PROBLEM DESCRIPTION
Locate each line of the material that contains "pixels", then return it.

++++ LISTED RECORDS

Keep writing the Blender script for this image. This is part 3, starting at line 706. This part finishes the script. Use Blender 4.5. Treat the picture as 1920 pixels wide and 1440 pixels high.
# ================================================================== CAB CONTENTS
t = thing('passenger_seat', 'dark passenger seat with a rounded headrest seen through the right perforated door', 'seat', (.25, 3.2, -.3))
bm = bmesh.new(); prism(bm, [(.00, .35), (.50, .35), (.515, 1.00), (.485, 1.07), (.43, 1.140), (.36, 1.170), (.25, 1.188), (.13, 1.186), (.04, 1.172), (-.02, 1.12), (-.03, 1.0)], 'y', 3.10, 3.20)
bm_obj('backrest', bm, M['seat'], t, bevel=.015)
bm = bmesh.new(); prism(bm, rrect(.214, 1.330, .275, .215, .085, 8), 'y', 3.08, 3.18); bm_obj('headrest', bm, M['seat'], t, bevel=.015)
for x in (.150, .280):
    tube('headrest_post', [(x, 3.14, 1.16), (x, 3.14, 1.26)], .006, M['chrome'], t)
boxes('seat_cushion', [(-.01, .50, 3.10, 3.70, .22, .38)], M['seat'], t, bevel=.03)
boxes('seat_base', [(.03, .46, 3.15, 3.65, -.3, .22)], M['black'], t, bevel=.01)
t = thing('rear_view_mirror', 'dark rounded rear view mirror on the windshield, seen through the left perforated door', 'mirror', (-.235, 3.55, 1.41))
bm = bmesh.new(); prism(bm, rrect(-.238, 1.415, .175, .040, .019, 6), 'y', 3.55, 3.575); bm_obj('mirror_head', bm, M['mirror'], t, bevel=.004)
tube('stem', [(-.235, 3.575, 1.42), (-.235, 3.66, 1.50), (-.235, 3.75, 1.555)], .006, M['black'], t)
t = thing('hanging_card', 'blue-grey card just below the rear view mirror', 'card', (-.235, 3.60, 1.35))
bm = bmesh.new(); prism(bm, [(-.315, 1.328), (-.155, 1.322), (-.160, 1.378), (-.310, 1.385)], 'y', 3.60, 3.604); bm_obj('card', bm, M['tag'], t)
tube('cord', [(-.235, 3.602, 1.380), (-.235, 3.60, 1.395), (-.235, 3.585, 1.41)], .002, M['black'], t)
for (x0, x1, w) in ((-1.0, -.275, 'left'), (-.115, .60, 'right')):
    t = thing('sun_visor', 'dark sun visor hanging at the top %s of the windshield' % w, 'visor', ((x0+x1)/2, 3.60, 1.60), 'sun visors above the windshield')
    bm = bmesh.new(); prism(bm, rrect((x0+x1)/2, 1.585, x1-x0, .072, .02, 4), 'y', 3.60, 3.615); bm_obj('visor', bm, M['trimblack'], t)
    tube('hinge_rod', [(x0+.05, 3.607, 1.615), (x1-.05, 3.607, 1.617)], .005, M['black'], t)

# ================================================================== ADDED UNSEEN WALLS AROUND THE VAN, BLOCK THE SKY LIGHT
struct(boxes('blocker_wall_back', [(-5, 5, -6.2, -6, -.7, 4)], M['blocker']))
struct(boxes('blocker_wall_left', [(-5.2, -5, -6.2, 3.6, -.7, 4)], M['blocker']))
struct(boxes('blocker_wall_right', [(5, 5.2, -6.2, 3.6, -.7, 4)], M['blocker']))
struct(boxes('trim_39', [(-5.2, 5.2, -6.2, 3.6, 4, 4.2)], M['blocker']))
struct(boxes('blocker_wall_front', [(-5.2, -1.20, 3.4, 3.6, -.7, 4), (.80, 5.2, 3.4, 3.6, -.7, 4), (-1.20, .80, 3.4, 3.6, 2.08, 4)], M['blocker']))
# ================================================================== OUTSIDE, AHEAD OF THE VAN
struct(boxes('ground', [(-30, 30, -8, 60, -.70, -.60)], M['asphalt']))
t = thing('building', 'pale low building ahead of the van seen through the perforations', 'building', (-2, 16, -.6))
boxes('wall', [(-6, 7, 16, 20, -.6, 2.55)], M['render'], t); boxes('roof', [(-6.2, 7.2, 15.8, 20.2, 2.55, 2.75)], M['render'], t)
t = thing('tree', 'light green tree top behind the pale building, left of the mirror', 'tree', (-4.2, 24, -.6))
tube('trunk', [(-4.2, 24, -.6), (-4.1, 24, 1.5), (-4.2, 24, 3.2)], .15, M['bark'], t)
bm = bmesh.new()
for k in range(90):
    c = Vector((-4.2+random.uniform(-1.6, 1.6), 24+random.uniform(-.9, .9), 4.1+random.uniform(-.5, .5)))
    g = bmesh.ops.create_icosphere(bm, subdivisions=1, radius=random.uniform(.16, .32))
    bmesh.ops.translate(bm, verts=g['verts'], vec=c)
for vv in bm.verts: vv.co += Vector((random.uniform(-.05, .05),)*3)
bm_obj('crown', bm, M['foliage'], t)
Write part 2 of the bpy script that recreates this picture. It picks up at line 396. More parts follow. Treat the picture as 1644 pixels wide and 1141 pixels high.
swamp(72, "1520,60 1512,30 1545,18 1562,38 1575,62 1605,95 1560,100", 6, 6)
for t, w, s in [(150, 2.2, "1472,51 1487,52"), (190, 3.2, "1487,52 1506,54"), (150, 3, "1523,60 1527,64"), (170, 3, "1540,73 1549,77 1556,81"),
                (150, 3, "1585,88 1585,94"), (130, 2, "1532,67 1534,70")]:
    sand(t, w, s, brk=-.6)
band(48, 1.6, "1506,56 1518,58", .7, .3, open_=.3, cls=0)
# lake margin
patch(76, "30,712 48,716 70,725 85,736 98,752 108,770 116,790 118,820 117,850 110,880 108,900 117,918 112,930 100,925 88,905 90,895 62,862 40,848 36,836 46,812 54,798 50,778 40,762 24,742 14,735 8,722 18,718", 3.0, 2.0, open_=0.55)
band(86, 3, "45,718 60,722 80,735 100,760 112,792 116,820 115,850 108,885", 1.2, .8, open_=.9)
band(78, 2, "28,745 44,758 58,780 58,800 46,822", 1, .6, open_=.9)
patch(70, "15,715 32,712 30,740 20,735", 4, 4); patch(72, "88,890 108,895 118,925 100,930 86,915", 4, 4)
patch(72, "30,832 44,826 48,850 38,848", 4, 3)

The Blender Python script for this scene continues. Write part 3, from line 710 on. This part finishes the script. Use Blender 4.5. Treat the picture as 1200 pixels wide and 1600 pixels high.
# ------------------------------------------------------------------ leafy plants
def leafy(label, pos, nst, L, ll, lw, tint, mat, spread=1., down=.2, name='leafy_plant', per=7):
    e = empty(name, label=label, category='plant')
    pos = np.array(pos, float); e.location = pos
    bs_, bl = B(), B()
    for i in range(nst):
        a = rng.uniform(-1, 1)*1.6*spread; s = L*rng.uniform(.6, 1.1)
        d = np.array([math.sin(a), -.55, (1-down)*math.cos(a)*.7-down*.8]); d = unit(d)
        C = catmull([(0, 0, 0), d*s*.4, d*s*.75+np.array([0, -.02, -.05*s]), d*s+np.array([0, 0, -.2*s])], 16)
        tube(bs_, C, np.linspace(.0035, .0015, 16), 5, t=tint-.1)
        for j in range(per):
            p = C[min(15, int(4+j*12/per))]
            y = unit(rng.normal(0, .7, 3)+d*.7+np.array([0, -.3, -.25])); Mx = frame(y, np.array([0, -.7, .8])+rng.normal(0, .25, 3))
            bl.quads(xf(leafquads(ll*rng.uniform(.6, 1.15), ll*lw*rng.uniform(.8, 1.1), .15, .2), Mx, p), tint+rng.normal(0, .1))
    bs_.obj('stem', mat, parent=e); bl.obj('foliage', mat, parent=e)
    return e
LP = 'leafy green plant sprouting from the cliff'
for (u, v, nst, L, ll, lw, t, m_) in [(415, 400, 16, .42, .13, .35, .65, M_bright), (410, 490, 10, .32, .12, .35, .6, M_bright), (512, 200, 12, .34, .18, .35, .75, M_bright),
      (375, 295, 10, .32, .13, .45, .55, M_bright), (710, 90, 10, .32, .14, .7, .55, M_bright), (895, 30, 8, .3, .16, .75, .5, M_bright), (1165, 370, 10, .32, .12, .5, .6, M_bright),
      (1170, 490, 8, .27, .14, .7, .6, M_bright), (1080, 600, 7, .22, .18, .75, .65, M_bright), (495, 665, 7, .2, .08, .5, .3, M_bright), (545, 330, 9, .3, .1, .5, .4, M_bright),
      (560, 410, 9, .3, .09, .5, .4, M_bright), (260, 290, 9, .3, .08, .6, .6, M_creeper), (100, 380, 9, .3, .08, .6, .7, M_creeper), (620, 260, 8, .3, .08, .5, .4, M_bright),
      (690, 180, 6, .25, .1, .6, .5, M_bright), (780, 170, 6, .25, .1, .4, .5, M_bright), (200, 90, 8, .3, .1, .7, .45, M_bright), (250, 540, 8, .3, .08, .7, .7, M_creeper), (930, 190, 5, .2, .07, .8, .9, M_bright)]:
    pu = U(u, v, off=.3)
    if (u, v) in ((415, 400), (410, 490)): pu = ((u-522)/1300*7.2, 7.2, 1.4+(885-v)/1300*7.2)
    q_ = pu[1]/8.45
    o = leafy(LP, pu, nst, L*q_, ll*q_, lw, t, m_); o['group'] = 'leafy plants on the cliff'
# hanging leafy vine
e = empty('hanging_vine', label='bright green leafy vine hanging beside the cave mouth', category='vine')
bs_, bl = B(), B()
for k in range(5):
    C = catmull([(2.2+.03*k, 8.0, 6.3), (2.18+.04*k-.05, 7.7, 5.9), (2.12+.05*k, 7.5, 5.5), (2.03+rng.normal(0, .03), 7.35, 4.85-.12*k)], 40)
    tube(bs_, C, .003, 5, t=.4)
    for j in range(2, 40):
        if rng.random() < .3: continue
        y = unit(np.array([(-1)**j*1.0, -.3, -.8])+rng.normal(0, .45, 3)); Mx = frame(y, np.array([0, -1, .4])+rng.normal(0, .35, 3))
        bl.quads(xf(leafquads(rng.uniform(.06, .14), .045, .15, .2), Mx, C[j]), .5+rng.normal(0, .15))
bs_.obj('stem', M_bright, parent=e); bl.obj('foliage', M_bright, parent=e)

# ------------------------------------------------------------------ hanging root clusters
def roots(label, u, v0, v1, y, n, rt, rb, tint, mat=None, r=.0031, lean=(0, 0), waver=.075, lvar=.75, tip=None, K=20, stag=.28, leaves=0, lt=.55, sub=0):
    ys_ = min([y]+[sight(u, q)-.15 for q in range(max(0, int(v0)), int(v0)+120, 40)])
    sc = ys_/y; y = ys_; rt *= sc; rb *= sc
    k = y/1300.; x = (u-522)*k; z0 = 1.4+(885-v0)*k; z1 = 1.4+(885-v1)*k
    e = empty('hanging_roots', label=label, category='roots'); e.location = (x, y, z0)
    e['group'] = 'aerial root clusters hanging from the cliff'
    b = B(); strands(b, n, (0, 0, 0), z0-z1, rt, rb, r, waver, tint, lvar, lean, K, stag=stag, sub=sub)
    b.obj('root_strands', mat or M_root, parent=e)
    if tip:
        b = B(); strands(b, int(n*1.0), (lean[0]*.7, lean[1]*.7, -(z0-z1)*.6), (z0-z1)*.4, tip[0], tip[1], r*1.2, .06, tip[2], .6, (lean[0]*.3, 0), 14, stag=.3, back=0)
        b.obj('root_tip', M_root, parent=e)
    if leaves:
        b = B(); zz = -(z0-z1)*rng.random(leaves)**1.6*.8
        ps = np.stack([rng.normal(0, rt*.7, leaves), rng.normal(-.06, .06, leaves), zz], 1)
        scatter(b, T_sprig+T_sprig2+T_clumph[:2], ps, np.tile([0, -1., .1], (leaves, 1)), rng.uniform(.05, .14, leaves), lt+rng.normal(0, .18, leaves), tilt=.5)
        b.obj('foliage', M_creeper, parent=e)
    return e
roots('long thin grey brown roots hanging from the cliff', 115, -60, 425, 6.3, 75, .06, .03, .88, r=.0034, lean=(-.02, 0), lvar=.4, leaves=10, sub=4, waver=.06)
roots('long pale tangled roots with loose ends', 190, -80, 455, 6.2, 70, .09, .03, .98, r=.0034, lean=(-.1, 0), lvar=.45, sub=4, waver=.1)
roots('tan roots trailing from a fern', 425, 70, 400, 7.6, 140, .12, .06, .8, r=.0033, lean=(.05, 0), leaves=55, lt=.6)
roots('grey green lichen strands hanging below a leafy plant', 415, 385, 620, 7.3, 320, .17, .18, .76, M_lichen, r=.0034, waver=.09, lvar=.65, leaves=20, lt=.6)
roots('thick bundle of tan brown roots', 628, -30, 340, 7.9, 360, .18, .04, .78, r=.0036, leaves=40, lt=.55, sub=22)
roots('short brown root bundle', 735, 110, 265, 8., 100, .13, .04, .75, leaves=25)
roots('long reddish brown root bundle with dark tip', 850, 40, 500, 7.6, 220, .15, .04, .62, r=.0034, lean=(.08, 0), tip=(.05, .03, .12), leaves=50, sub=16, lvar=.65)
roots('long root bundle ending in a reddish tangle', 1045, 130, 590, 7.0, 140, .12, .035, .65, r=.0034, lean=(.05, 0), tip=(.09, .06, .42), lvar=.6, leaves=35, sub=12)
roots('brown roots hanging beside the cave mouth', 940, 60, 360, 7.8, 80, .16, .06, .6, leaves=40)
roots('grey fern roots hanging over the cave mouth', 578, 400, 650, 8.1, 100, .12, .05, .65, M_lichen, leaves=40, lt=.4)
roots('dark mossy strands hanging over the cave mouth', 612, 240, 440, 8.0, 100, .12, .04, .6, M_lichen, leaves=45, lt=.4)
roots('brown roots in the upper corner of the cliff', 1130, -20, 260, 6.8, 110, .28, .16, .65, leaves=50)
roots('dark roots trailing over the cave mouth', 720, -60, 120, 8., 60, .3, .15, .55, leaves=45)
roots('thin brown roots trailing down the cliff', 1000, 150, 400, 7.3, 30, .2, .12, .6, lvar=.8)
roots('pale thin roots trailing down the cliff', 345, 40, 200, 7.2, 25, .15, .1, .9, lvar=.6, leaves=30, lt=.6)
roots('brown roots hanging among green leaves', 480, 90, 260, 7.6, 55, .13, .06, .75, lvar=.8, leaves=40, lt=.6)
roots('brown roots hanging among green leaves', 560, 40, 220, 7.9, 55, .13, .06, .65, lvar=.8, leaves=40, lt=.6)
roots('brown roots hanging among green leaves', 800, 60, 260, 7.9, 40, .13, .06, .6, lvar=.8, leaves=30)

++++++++

WORKED ANSWER
Keep writing the Blender script for this image. This is part 3, starting at line 706. This part finishes the script. Use Blender 4.5. Treat the picture as 1920 pixels wide and 1440 pixels high.
Write part 2 of the bpy script that recreates this picture. It picks up at line 396. More parts follow. Treat the picture as 1644 pixels wide and 1141 pixels high.
The Blender Python script for this scene continues. Write part 3, from line 710 on. This part finishes the script. Use Blender 4.5. Treat the picture as 1200 pixels wide and 1600 pixels high.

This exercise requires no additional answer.